One reason for the sharp increase in sinkings that year was the failure of the Americans to institute coastal convoys or impose a blackout along the east coast of the United States, so that individual ships were clearly silhouetted
against the illuminated backdrops at night. In what the Germans called the
“
Happy Time,” from January to July U-boats sank nearly four hundred ships between the
Gulf of St. Lawrence and the Caribbean. The Americans’ refusal to attempt the most rudimentary precautions against the U-boat threat is baffling, especially because the United States had been involved in the battle of the Atlantic since early in the war.
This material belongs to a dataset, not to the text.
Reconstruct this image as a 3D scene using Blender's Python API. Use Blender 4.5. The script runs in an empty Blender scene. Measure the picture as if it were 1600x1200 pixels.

Circumventing domestic isolationists, Roosevelt had engineered a number of pro-Britain policies. The
neutrality patrol of September 1939 kept warships of any nation at least two hundred miles from the coasts of North and
South America. Under the destroyers-for-bases deal, the United States transferred fifty old destroyers to Britain in exchange for naval bases in Newfoundland,
Bermuda, and the Caribbean. The
Lend-Lease Act of 1941 allowed the United States to sell weapons, munitions, aircraft, and ships to “
any country whose defense the President deems vital to the defense of the United States,” and that summer the United States assumed the defense of
Iceland, an important staging ground for Atlantic convoys. By the fall, the neutrality patrol had expanded to allow U.S. Navy ships to sail in harm’s way; two U.S. destroyers exchanged fire with U-boats, and on October 31 the
USS
Reuben James
was torpedoed and sunk with the loss of 115 men. Yet Allied countermeasures only became truly effective in 1943, when the Americans were running coastal convoys, Allied intelligence could routinely break encoded radio transmissions (thanks to the seizure of an
Enigma encryption machine from the captured
U-110
), and improvements to
sonar and
radar were making it easier to find and attack submarines.